El sábado por la mañana celebramos los funerales de nuestros perros en el panteón donde están los restos de Petra y Galleta junto a un pino azul. Las galas del campo llovido y sus florecillas multicolores fueron el marco del tristísimo momento, su imposible compensación. ¿Qué se hace con el dolor? ¿Desde qué dice el poeta: umbrío por la pena, casi bruno, porque la pena tizna cuando estalla, donde yo me hallo no se halla hombre más apenado que ninguno?
Hay dolor profundo y dolor permanente. Éste es equivocado y el otro es necesario. De todos modos resulta inexplicable. Ahora que escribo estas líneas catárticas vuelve a mi mente la imagen de la cruel agonía y la fiel nobleza de Quiara y Milou que resistirían el veneno hasta esperar mi llegada para morir una delante de mí y el otro habiéndose despedido, y debo despojarla del corrosivo sentimiento de dolor que me causa en las entrañas, del llanto que me provoca y no sé cómo sacar: así es la oscura desbandada de los seres y las cosas, todos episódicos, no duraderos, efímeros. Lo único permanente es la impermanencia de cuanto hay.
O el factor estoico: Dios nos los dio, Dios nos los quitó, bendito sea Dios. No encuentro otro arreglo posible ante la fatalidad. Me digo que buscarle causas es incurrir en una distracción epifenoménica para aceptar el suceso, una distracción causal: ¿quién fue, cómo fue? Es el apego, el deseo desesperado porque nuestros guardianes y compañeros vuelvan a estar aquí. Una imaginaria operación sentimental sobre el tiempo: cuánto quisiéramos que estuvieran.

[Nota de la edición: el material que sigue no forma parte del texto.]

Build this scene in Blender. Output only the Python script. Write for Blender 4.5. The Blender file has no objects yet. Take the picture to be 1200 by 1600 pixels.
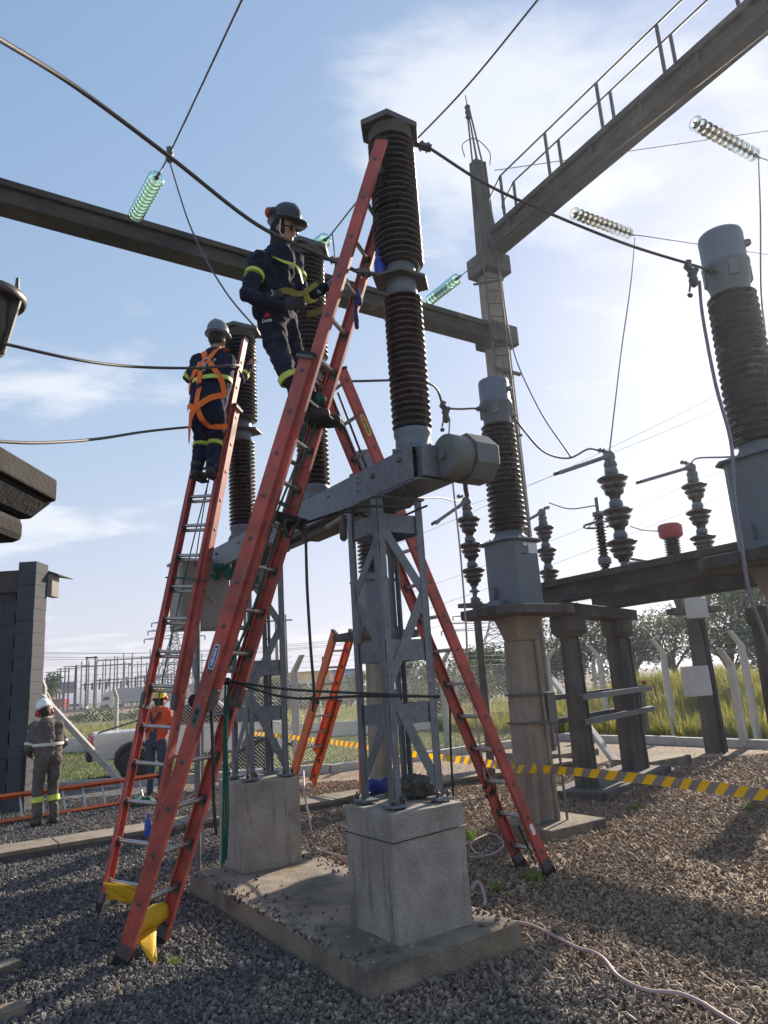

Veo volar una garza blanca que despega de la pequeña poza de agua. Pienso que es el alma de Quiara y Milou yéndose de aquí hasta ese lugar de la alta fantasía donde llueve, otro plano de la conciencia u otro estado del ser. Nada se crea, nada se destruye, todo se transforma. Y los dioses se burlan de los hombres quitándoles sus bienes más preciados.
Mi mujer habló del dolor que vivió Quiara y dijo algo que me llamó la atención: “Qué bueno que lo sacó, que no se lo llevó”. Creyendo en la existencia de un orden providente, sabemos que Milou también sufrió y se liberó.

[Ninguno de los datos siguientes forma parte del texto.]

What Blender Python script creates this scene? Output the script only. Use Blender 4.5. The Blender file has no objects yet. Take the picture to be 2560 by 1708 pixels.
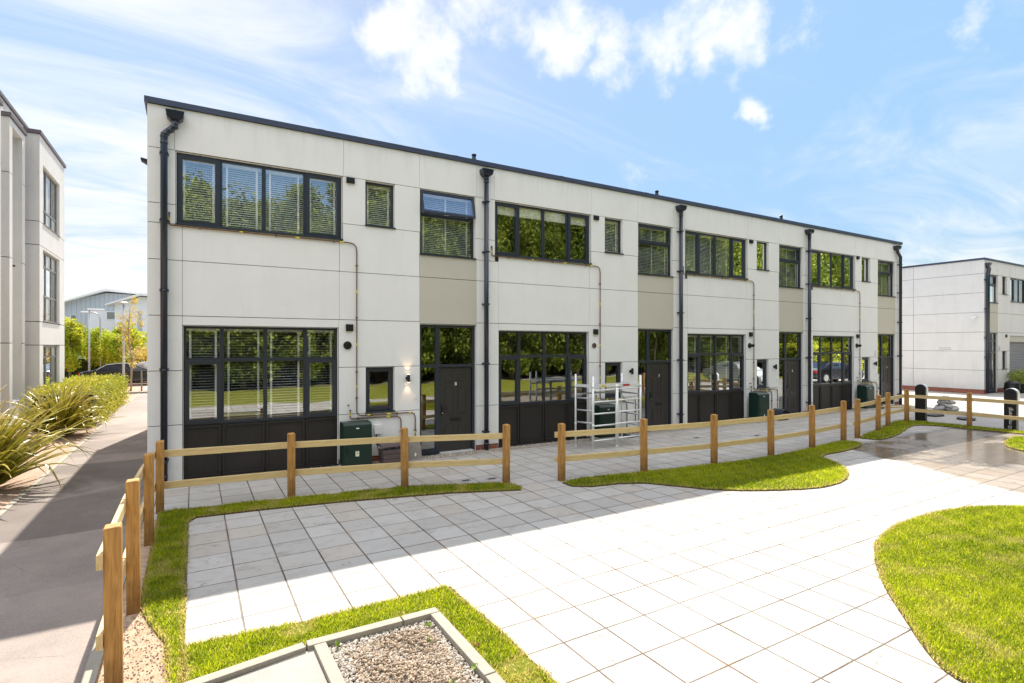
import bpy, bmesh, math, random
import numpy as np
from mathutils import Vector, Matrix, Euler
R = math.radians
C = bpy.context.scene.collection
S = bpy.context.scene
rnd = random.Random(7)

# ------------------------------------------------------------------ camera, world, sun
cam_d = bpy.data.cameras.new('camera'); cam = bpy.data.objects.new('camera', cam_d); C.objects.link(cam)
cam.location = (0, -11.6, 2.5); cam.rotation_euler = (R(90), 0, -R(30.398))
cam_d.sensor_width = 36; cam_d.lens = 19.055; cam_d.shift_y = 0.0043
cam_d.clip_start = 0.1; cam_d.clip_end = 3000
S.camera = cam
S.render.resolution_x = 1024; S.render.resolution_y = 683
S.view_settings.view_transform = 'Standard'; S.view_settings.look = 'None'
S.view_settings.gamma = 1; S.view_settings.exposure = 1.6
try: S.view_settings.use_curve_mapping = False
except Exception: pass
to_sun = Vector((1.25, 5.38, 6.93)).normalized()
sun_d = bpy.data.lights.new('sun', 'SUN'); sun_d.energy = 3.3; sun_d.angle = R(0.5); sun_d.color = (1, .945, .85)
sun = bpy.data.objects.new('sun', sun_d); C.objects.link(sun); sun.location = (0, 0, 30)
sun.rotation_euler = to_sun.to_track_quat('Z', 'Y').to_euler()

W = bpy.data.worlds.new('World'); S.world = W; W.use_nodes = True
def N(nt, t, **kw):
    n = nt.nodes.new(t)
    for k, v in kw.items():
        if k.startswith('i_'):
            key = k[2:]
            key = int(key) if key.isdigit() else key.replace('_', ' ')
            n.inputs[key].default_value = v
        else: setattr(n, k, v)
    return n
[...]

Por eso la garza blanca alzó el vuelo y una segunda pasó después. Los dos se fueron a un estado desconocido donde hay eso: lo desconocido, una promesa común a cualquier entidad o ser compuesto, que no tiene esencia propia pero cuyas cualidades son percibidas y se toman por verdaderas: todos conocerán sin falta en qué consiste esa desconocida condición evaporada de ya no estar en el mundo más.
Siendo así, el mundo es un escenario donde la representación se va haciendo por sí misma como un fluido ininterrumpido en constante movimiento. ¿Cómo convencer al deseo de que se resigne a desprenderse de lo que ama, que se conforme a su perentoriedad súbita, y que no reclame como Fausto: “Detente, instante, eres tan hermoso”? Es un arte supremo aprender a soltar.

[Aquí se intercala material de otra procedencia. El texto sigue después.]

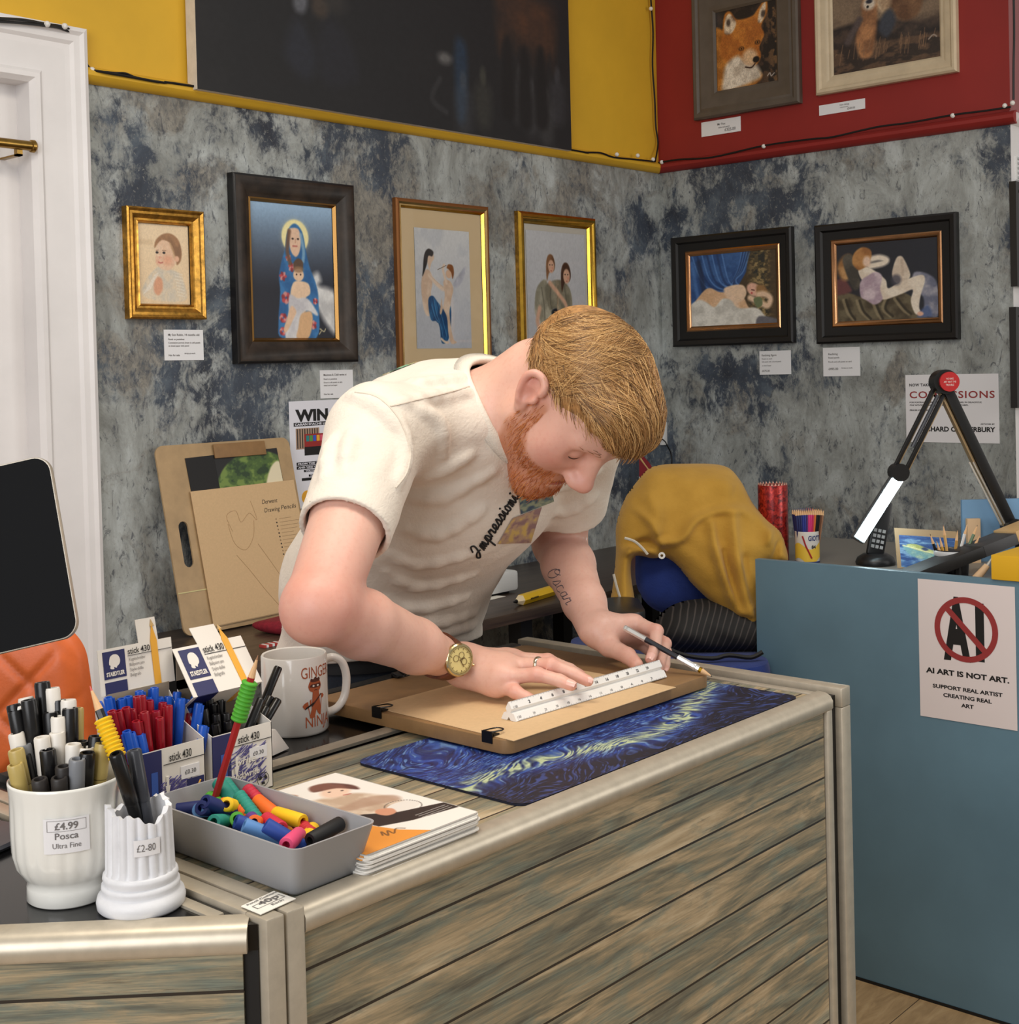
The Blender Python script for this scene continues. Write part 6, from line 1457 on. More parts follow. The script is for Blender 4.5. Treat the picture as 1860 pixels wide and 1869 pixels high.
# pencil in a silver extender, held in the left hand
pa, pb = at(1139, 1145, 1.860), at(1300, 1235, 1.800)
pe = thing('drawing_pencil', 'black pencil with silver extender ends held in the left hand', 'pencil', pa)
q = lambda t: pa.lerp(pb, t)
SILV = mat('polished_silver', (222, 220, 214), .22, .6)
MB().lathe([(0, 0), (.0036, .0002), (.0042, .002), (.0036, .004), (.0042, .006), (.0040, .0075), (.0040, (pb - pa).length * .25)], 6, 0, along(pa, pb)).build('extender', SILV, pe, smooth=25)
MB().cyl(q(.245), q(.65), .0038, seg=6).build('barrel', mat('black_pencil_lacquer', (34, 36, 42), .35), pe, smooth=25)
b = MB().cyl(q(.62), q(.855), .0044, seg=8); b.lathe([(.0044, 0), (.0052, .0005), (.0052, .0025), (.0044, .003)], 16, 0, along(q(.80), pb)); b.build('ferrule', SILV, pe, smooth=25)
MB().cyl(q(.855), q(.885), .0040, seg=6).build('gold_band', mat('gold_band', (190, 150, 40), .25, .9), pe)
MB().cyl(q(.885), q(.985), .0038, .0009, seg=10).build('wood_tip', mat('pencil_wood', (214, 172, 126), .6), pe); MB().cyl(q(.985), q(1.0), .0009, .0002, seg=8).build('lead', INK, pe)
# stack of leaflets
lz = ZC; nl = 14; th_ = .0014
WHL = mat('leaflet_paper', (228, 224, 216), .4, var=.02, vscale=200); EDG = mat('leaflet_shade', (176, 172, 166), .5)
def art_leaf():
    p = Paint(100, 142, (236, 230, 222)); 
    p.poly([(.30, .38), (.20, .50), (.24, .66), (.40, .74), (.62, .72), (.78, .66), (.86, .50), (.84, .38), (.70, .30)], (222, 206, 186), .04, col2=(190, 164, 140))
    p.poly([(.40, .60), (.52, .56), (.74, .58), (.90, .50), (.86, .42), (.66, .46), (.46, .50)], (168, 134, 112), .03, .7)
    p.ell(.70, .76, .13, .10, (232, 198, 174), .2, 1, .5); p.poly([(.60, .84), (.66, .92), (.80, .90), (.88, .78), (.84, .70), (.76, .80)], (120, 74, 60), .02, col2=(90, 54, 46))
    p.ell(.36, .82, .11, .085, (232, 200, 178), .2, 1, .3); p.poly([(.22, .86), (.30, .94), (.44, .93), (.48, .86), (.36, .88)], (150, 98, 74), .02)
    for x, y in ((.67, .78), (.75, .75), (.34, .83), (.41, .81)): p.ell(x, y, .012, .010, (64, 46, 42), .4)
    p.line([(.69, .69), (.74, .68)], .007, (180, 84, 74)); p.line([(.36, .765), (.41, .76)], .007, (180, 84, 74))
    p.poly([(1.02, .12), (1.02, .22), (.66, .30), (.50, .40), (.36, .44), (.40, .22), (.62, .16)], (34, 30, 30), .008, smooth=False)
    p.poly([(-.02, 1.02), (.10, 1.02), (.20, .52), (.36, .30), (.44, .12), (.58, -.02), (-.02, -.02)], (228, 148, 58), .006, smooth=False)
    p.ell(.78, .34, .13, .085, (226, 220, 212), .05); 
    for k in range(40): a = 2 * PI * k / 40; p.ell(.78 + .13 * math.cos(a), .34 + .085 * math.sin(a) / 1.42 * 1.42 * .7 / .7, .006, .006, (60, 56, 54), .5)
    p.poly([(.56, .36), (.62, .40), (.70, .36), (.66, .30), (.58, .30)], (206, 146, 116), .01)
    for k in range(3): p.line([(.70, .155 + .022 * k), (.97, .150 + .022 * k)], .0045, (190, 184, 178), .8, smooth=False)
    p.line([(.30, .12), (.34, .16), (.32, .10), (.38, .15), (.37, .10), (.44, .14), (.48, .11)], .006, (90, 60, 36), .8); return p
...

No puede tenerse pan sin cocción: el conocimiento es el agua, el cuerpo es la harina y la emoción es el fuego. Todo dolor es una emoción. Esa advertencia es antigua y dura: nos hacemos en el dolor, aunque en él nos deshacemos. Dice el proverbio árabe que el azar es el nombre de Dios. Aunque lo que ocurre es una fatalidad necesaria, entonces lo que ocurre es la sombra de Dios.
He vuelto a ver la luna nueva, pequeña y brillante. Las tardes se suceden entre nubes y crepúsculos luminosos. La vida sigue, por eso desaparece. Mientras uno se hace viejo lo va sabiendo: existir es un misterio para la razón. Y el dolor quema, purifica.